I had heard so much about this book and seen my sister act
out the main scenes of the film so many times that by the time the paperback
became available to me through a school book sale and my mother handed over the
$1.95 Scholastic wanted for it, I could hardly wait to get it home.
I still have that yellow-covered paperback with its red-block
title font somewhere, although it’s the hardcover version I read now. I’ve read
“To Kill a Mockingbird” every summer since my seventh-grade year. This story
means summer to me. Summer and freedom. Freedom from school, freedom from kids
my age, freedom to read whatever I feel like reading- the freedom of
childhood.
The opening sentence is never far from me: “When he was
nearly thirteen, my brother Jem got his arm badly broken at the elbow,” and the
last sentence “He would be there all night, and he would be there when Jem
waked up in the morning,” crosses my mind every time my own daughter is sick.
This summer, though, I only managed to skim through the
book, but I watched the movie with my three year-old daughter. I watched it and
I watched her enthralled with the first half of the film, then watched her
drift off to her toys when things got serious and sad and adult- just as I had
drifted away from the sad stuff when I was a girl.
What strikes me now, listening to the book on CD and doing
dishes while everyone else is sleeping, is how life carries on. I vividly
remember thinking that things were “over” at each turning point in the book.
Scout goes to school and isn’t allowed to read with Atticus anymore. Miss
Maudie’s house burns down, Jem is waylaid by old Mrs. Henry Lafayette Dubose,
Scout is confined to petticoats and tea parties by Aunt Alexandra; Atticus’s
fellow citizens show up to lynch his client and him, too. How will things ever be the same?
As I grew up, each of these developments wrenched me,
saddened me, laid me low, but I kept reading, kept loving this book.
At forty now, it hits me. Alone at night, listening to the
book on CD and washing dishes while everyone else is asleep- this is what
happens: life carries on.
As children, as young people, every major shift in life is
the end- how will we go on? Our family
moves, our friends marry and move away, our loved ones die- life will never be
the same comforting tableau we’ve come to know.
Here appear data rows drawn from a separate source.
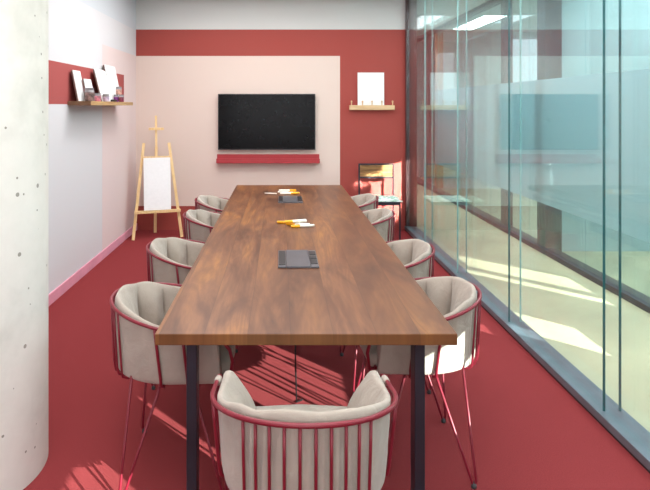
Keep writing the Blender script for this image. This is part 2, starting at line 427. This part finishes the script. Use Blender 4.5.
for tail, cap, dz, lab in (((.140, 3.985), (-.023, 4.02), 0, 'yellow-capped white marker of the nearer bunch, cap farthest left'),
                       ((.205, 3.935), (.031, 3.955), 0, 'yellow-capped white marker of the nearer bunch, second from the front'),
                       ((.235, 3.905), (.071, 3.87), 0, 'yellow-capped white marker of the nearer bunch, one at the front'),
                       ((.185, 4.085), (.04, 4.03), 0, 'yellow-capped white marker of the nearer bunch, tail pointing to the far right'),
                       ((.185, 3.965), (.03, 3.92), .0195, 'yellow-capped white marker lying on top of the nearer bunch')):
    x, y, a = mk_from(tail, cap); near.append((x, y, zt+dz, a, lab))
for i, a in enumerate(near): put_marker(i, *a[:4], a[4], 'markers of the nearer bunch')
far = [(-.02, 5.42, zt, .05, 'yellow-capped white marker of the farther bunch, one at the back'),
       (.02, 5.37, zt, -.06, 'yellow-capped white marker of the farther bunch, reaching farthest right'),
       (-.01, 5.395, zt+.0195, -.02, 'yellow-capped white marker lying on top of the farther bunch'),
       (.0, 5.325, zt, .1, 'yellow-capped white marker of the farther bunch, one at the front')]
for i, a in enumerate(far): put_marker(i, *a[:4], a[4], 'markers of the farther bunch')
bs = B(); tube(bs, [(-.145, 5.375, TZ+.006), (-.03, 5.35, TZ+.006)], [.004, .0055], 10)
tag(build('white_stick', bs, M['white'], None, True), 'thin white stick pointing left from the farther markers', 'stick')

# ------------------------------------------------------------------ armchairs
AR, BR, FR = .282, .300, .175          # rim half width, back depth, arm reach
AH, BH = .254, .284                   # foot of the cover
AS, BS = .222, .235                   # seat hoop
def zrim(y): return .748-.2*(y+.30)
def upath(a, b, f, n=48):
    """U from front-left round the back to front-right: list of (x, y, nx, ny) (n points inward)"""
    P = []
    for i in range(9): P.append((-a, f-f*i/9.))
    for i in range(n+1):
        t = PI+PI*i/n; e = .96
        c, s = math.cos(t), math.sin(t)
        P.append((a*math.copysign(abs(c)**e, c), b*math.copysign(abs(s)**e, s)))
    for i in range(1, 10): P.append((a, f*i/9.))
    Q = []
    for i, p in enumerate(P):
        q, r = P[max(i-1, 0)], P[min(i+1, len(P)-1)]
        tx, ty = r[0]-q[0], r[1]-q[1]; L = math.hypot(tx, ty); Q.append((p[0], p[1], -ty/L, tx/L))
    return Q
def make_chair():
    t = thing('wire_armchair', '', 'chair', group='beige padded red wire armchairs round the table')
    U = upath(AR, BR, FR); Hh = upath(AH, BH, .19); Sh = upath(AS, BS, .17)
    rs, n = M['red_steel'], len(U)
    # top rail with arms that bend down at the front
    pts = []; ZH = .482
    zf = zrim(FR)
    pts += [(-.23, .20, ZH), (-.25, .222, .49), (-.268, .232, zf-.09), (-.278, .222, zf-.04), (-AR, .20, zf-.011)]
    pts += [(x, y, zrim(y)) for x, y, _, _ in U]
    pts += [(AR, .20, zf-.011), (.278, .222, zf-.04), (.268, .232, zf-.09), (.25, .222, .49), (.23, .20, ZH)]
    build('top_rail', tube(B(), pts, .0072, 12), rs, t, 'full')
    hp = [(x, y, ZH) for x, y, _, _ in Sh]+[(.225, .19, ZH), (.0, .20, ZH), (-.225, .19, ZH)]
    build('seat_hoop', tube(B(), hp, .007, 10, closed=True), rs, t, 'full')
    # spindles
    def ulen(U):
        L = [0]
        for p, q in zip(U, U[1:]): L.append(L[-1]+math.hypot(q[0]-p[0], q[1]-p[1]))
        return L
    def at(U, L, s):
        for i in range(len(U)-1):
            if L[i+1] >= s:
                f = (s-L[i])/(L[i+1]-L[i]); return tuple(U[i][k]*(1-f)+U[i+1][k]*f for k in range(4))
        return U[-1]
    LU, LH, LS = ulen(U), ulen(Hh), ulen(Sh)
    mid = LU[-1]/2
    offs = [(k-4.5)*.0415 for k in range(10)]+[-.385, .385, -.495, .495]
    for s in offs:
        p = at(U, LU, mid+s); q = at(Hh, LH, LH[-1]/2+s*LH[-1]/LU[-1]); r = at(Sh, LS, LS[-1]/2+s*LS[-1]/LU[-1])
        a = Vector((p[0], p[1], zrim(p[1]))); side = abs(s) > .3
        b = Vector((q[0], q[1], .492)); c = Vector((r[0], r[1], ZH))
        out = Vector((-q[2], -q[3], 0))*.007
        low = b+out*.3-Vector((0, 0, .028))
        lst = [a, a*.6+b*.4+out*.5, b+out, low, b*.5+c*.5-Vector((0, 0, .036)), c]
        build('spindle', tube(B(), lst, .0062 if side else .0045, 8), rs, t, 'full')
    # hairpin legs
    for sx in (-1, 1):
        for (y1, y2, yf) in ((-.18, -.05, -.215), (.17, .06, .205)):
            xt, xf = sx*.215, sx*.245
            lp = [(sx*.19 if y1 < 0 else xt, y1, ZH)]
            d = .011 if yf < 0 else -.011
            lp += [(xf, yf-d*.3, .03), (xf, yf+d*.1, .012), (xf, yf+d*.9, .012), (xf, yf+d*1.4, .03), (xt, y2, ZH)]
            lg = build('leg', tube(B(), lp, .0058, 8), rs, t, 'full')
            fb = B(); lathe(fb, [(.010, 0), (.012, .003), (.011, .016), (.008, .02)], 12, (xf, yf+d*.5, 0))
            build('foot_cap', fb, M['rubber'], lg, True)
    # padded cover
    bm = B(); rng = random.Random(3)
    creases = [.245, .37, .63, .755]
    def pillow(u):
        lo = 0; hi = 1
        for c in creases:
            if c <= u: lo = c
            elif c > u: hi = min(hi, c)
        w = (u-lo)/max(hi-lo, 1e-4)
        if lo == 0: w = .5+w/2
        if hi == 1: w = w/2
        return 1-(2*w-1)**2
    ph = [rng.uniform(0, 6.28) for _ in range(6)]
    us = sorted([i/168 for i in range(169)]+[c+d for c in creases for d in (-.014, -.005, .0, .005, .014)])
    rows = []
    for u in us:
        x, y, nx, ny = at(U, LU, u*LU[-1]); hx, hy, hnx, hny = at(Hh, LH, u*LH[-1])
        zr = zrim(y); back = max(0, min(1, (-y-.09)/.16)); pl = pillow(u)
        fold = .004*math.sin(u*62+ph[0])+.003*math.sin(u*101+ph[1])
        gat = -.0075*math.cos((u-.5)*LU[-1]/.0415*2*PI)*(1 if abs(u-.5)*LU[-1] < .205 else 0)*(.6+.4*math.sin(u*37))
        fr = min(u, 1-u); endc = max(0, 1-fr/.13)
        top = zr+.001+(.015+.005*pl)*back+.020*endc+.003*math.sin(u*40+ph[2])*back
        gr = .014*max(0, 1-min(abs(u-c) for c in creases)/.007)
        zb = .456
        def P(v, off, z):                   # v: 1 at rim, 0 at the foot of the cover
            X = (x*v+hx*(1-v)); Y = (y*v+hy*(1-v)); return (X+nx*off, Y+ny*off, z)
        H = zr-zb
        th = .016+.006*pl*back+.020*endc
        sec = [P(.0, .09, zb+.002), P(.0, .03, zb-.001), P(.03, .008, zb+.008), P(.08, .004+fold*.3, zb+.03), P(.35, .007-fold*.4+gat, zb+H*.3), P(.65, .011+fold*.5+gat, zb+H*.62), P(.88, .012+fold*.4+gat*.6, zb+H*.88),
               P(1, .014, zr+.000), P(1, .019, top-.002), P(1, .020+th*.35, top+.003), P(1, .021+th*.8, top), P(1, .025+th, top-.016),
               P(.95, .028+th+.028*pl-gr*.8, zb+H*.8), P(.85, .030+th+.048*pl+fold-gr, zb+H*.58), P(.7, .036+th+.054*pl-fold-gr, zb+H*.38), P(.5, .055+th+.012*pl, zb+.07), P(.3, .10+th, zb+.05)]
        rows.append([bm.verts.new(q) for q in sec])
    for A, Bq in zip(rows, rows[1:]):
        for k in range(len(A)-1): bm.faces.new((A[k], A[k+1], Bq[k+1], Bq[k]))
    bm.faces.new(rows[0]); bm.faces.new(rows[-1][::-1])
    # fabric loops that wrap the rail near the arm ends
    for sx in (-1, 1):
        lp = []
        for yy in (.10, .11, .15, .16): lp.append((sx*AR*.995, yy, zrim(yy)-.002))
        tube(bm, lp, [.0105, .0125, .0125, .0105], 14)
    cv = build('padded_cover', bm, M['fabric'], t, 'full')
    ss = cv.modifiers.new('sub', 'SUBSURF'); ss.levels = 1; ss.render_levels = 1
    # seat cushion
    bm = B(); prof = [(.93, .468), (1.0, .482), (1.0, .515), (.96, .53), (.8, .538), (.4, .542)]
    outl = [(x*.86, y*.84) for x, y, _, _ in Hh]+[(AH*.80, .215), (0, .235), (-AH*.80, .215)]
    R = [[bm.verts.new((x*s, y*s, z)) for x, y in outl] for s, z in prof]
    for A, Bq in zip(R, R[1:]):
        for k in range(len(A)): bm.faces.new((A[k], A[(k+1) % len(A)], Bq[(k+1) % len(A)], Bq[k]))
    bm.faces.new(R[0][::-1]); bm.faces.new(R[-1])
    build('seat_cushion', bm, M['cushion'], t, 'full')
    return t
ch = make_chair()
ch.location = (.073, 1.782, 0); ch['label'] = 'red wire armchair with beige cover at the head of table, back to the viewer'
R90 = PI/2
XLc, XRc = -.434, .600
for x, y, rz, lab in (
    (XLc, 2.525, -R90+.05, 'red wire armchair with beige cover on left side of table, nearest beside the column'),
    (XLc-.055, 3.42, -R90-.03, 'red wire armchair with beige cover on left side of table, second from the front'),
    (XLc-.005, 4.40, -R90+.03, 'red wire armchair with beige cover on left side of table, third from the front'),
    (XLc-.02, 5.10, -R90-.05, 'red wire armchair with beige cover on left side of table, farthest near the easel'),
    (XRc, 2.61, R90-.03, 'red wire armchair with beige cover on the glass side of table, nearest'),
    (XRc, 3.37, R90+.04, 'red wire armchair with beige cover on the glass side of table, second from the front'),
    (XRc-.01, 4.46, R90-.05, 'red wire armchair with beige cover on the glass side of table, third from the front'),
    (XRc-.01, 5.20, R90+.03, 'red wire armchair with beige cover on the glass side of table, farthest')):
    dup(ch, (x, y, 0), rz, lab)

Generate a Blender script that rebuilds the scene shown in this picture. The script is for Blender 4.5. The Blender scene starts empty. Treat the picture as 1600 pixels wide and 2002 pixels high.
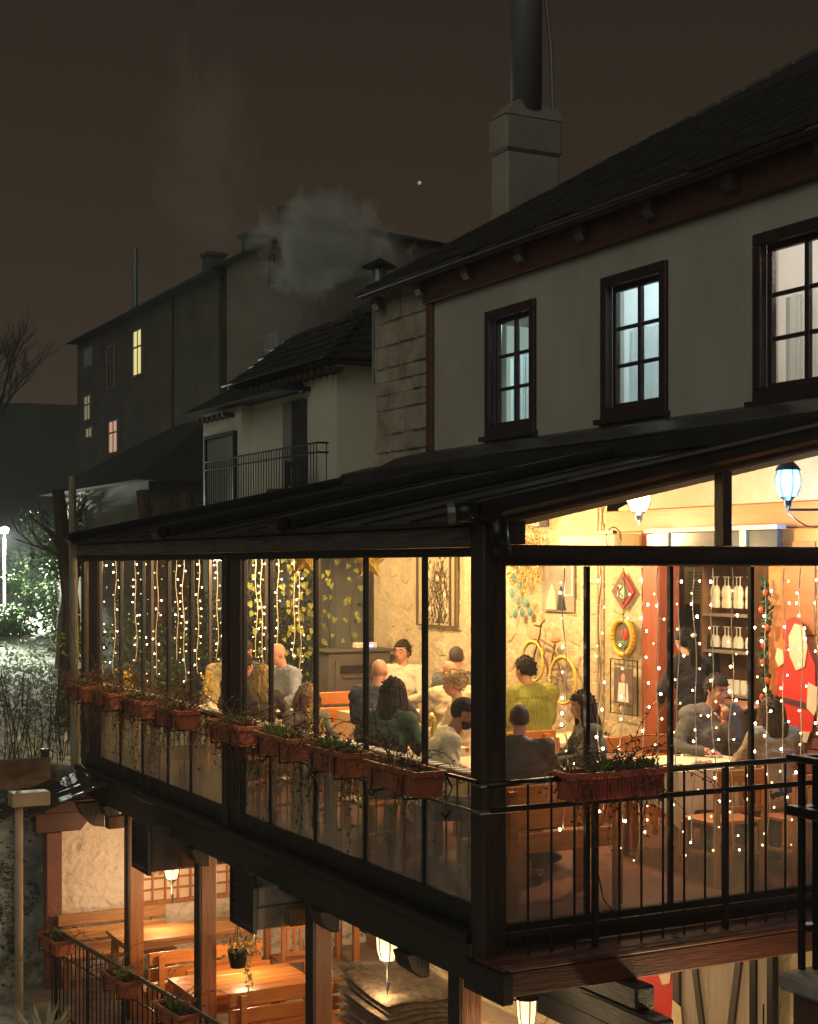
import bpy, bmesh, math, random
from mathutils import Vector, Matrix, noise
random.seed(7)
R = math.radians
PI = math.pi
S = bpy.context.scene
COL = S.collection
# ------------------------------------------------------------------ camera, world, sun, exposure
CAM = Vector((-4.81, -8.09, 2.30))
cd = bpy.data.cameras.new('camera'); cam = bpy.data.objects.new('camera', cd); COL.objects.link(cam)
cam.location = CAM; cam.rotation_euler = (R(90), 0, R(-27.72))
cd.sensor_width = 36; cd.lens = 53.05; cd.shift_y = 0.053; cd.clip_end = 600
S.camera = cam
W = bpy.data.worlds.new('World'); S.world = W; W.use_nodes = True
wn = W.node_tree; wn.nodes.clear()
wo = wn.nodes.new('ShaderNodeOutputWorld'); wb = wn.nodes.new('ShaderNodeBackground')
wt = wn.nodes.new('ShaderNodeTexCoord'); wsx = wn.nodes.new('ShaderNodeSeparateXYZ'); wr = wn.nodes.new('ShaderNodeValToRGB')
wn.links.new(wt.outputs['Generated'], wsx.inputs[0]); wn.links.new(wsx.outputs['Z'], wr.inputs[0])
wr.color_ramp.elements[0].position = 0.0; wr.color_ramp.elements[0].color = (.046, .0315, .0190, 1)
wr.color_ramp.elements[1].position = 0.38; wr.color_ramp.elements[1].color = (.0222, .0158, .0100, 1)
wn.links.new(wr.outputs[0], wb.inputs[0]); wb.inputs[1].default_value = 1.0
wn.links.new(wb.outputs[0], wo.inputs[0])
sd = bpy.data.lights.new('night_glow', 'SUN'); sun = bpy.data.objects.new('night_glow', sd); COL.objects.link(sun)
sd.energy = 0.46; sd.angle = R(50); sd.color = (1.0, .98, .84); sun.rotation_euler = (R(58), 0, R(-52))
S.view_settings.view_transform = 'Standard'; S.view_settings.look = 'None'
S.view_settings.exposure = 0; S.view_settings.gamma = 1; S.view_settings.use_curve_mapping = False
S.render.engine = 'CYCLES'
S.cycles.use_denoising = True
S.cycles.max_bounces = 8; S.cycles.transparent_max_bounces = 16; S.cycles.volume_bounces = 1
S.cycles.sample_clamp_indirect = 4

# ------------------------------------------------------------------ materials
MATS = {}
def mat(name, col=(.5, .5, .5), rough=.7, metal=0, var=0, vscale=6, bump=0, bscale=30, grain=None, emit=None, es=0, spec=.5, col2=None, dist=.02, sheen=0, alpha=None):
    if name in MATS: return MATS[name]
    m = bpy.data.materials.new(name); m.use_nodes = True; nt = m.node_tree; N = nt.nodes; L = nt.links
    p = N['Principled BSDF']; p.inputs['Roughness'].default_value = rough; p.inputs['Metallic'].default_value = metal
    p.inputs['Specular IOR Level'].default_value = spec
    p.inputs['Base Color'].default_value = (*col, 1)
    if sheen: p.inputs['Sheen Weight'].default_value = sheen
    tc = N.new('ShaderNodeTexCoord'); mp = N.new('ShaderNodeMapping'); L.new(tc.outputs['Object'], mp.inputs[0])
    if grain: mp.inputs['Scale'].default_value = grain
    if var or col2:
        n = N.new('ShaderNodeTexNoise'); n.inputs['Scale'].default_value = vscale; n.inputs['Detail'].default_value = 6; n.inputs['Roughness'].default_value = .65
        L.new(mp.outputs[0], n.inputs[0])
        r = N.new('ShaderNodeValToRGB'); r.color_ramp.elements[0].position = .32; r.color_ramp.elements[1].position = .68
        c2 = col2 or tuple(min(1, c*(1+var)) for c in col)
        c1 = col if col2 else tuple(c*(1-var) for c in col)
        r.color_ramp.elements[0].color = (*c1, 1); r.color_ramp.elements[1].color = (*c2, 1)
        L.new(n.outputs['Fac'], r.inputs[0])
        oi = N.new('ShaderNodeObjectInfo'); hs = N.new('ShaderNodeHueSaturation'); mr = N.new('ShaderNodeMapRange')
        mr.inputs[3].default_value = 1-.25*min(1, var*1.5+.2); mr.inputs[4].default_value = 1+.18
        L.new(oi.outputs['Random'], mr.inputs[0]); L.new(mr.outputs[0], hs.inputs['Value']); L.new(r.outputs[0], hs.inputs['Color'])
        L.new(hs.outputs[0], p.inputs['Base Color'])
    if bump:
        b = N.new('ShaderNodeBump'); b.inputs['Strength'].default_value = bump; b.inputs['Distance'].default_value = dist
        n2 = N.new('ShaderNodeTexNoise'); n2.inputs['Scale'].default_value = bscale; n2.inputs['Detail'].default_value = 5
        L.new(mp.outputs[0], n2.inputs[0]); L.new(n2.outputs['Fac'], b.inputs['Height']); L.new(b.outputs[0], p.inputs['Normal'])
    if emit: p.inputs['Emission Color'].default_value = (*emit, 1); p.inputs['Emission Strength'].default_value = es
    MATS[name] = m; return m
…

Then we wake up the next morning. We brush our teeth, go to
work, take the kids to school- and things carry on. Tom Robinson may be gone;
Boo Radley may have been explained and demystified, but still we go on.
We carry on living and working and loving and reading- above
all, loving and reading. Then we share “To Kill a Mockingbird” with our
daughters. We share that sense of summer, of fun, of youth, of melancholy, of
fighting even though “we were licked a hundred years before we started.”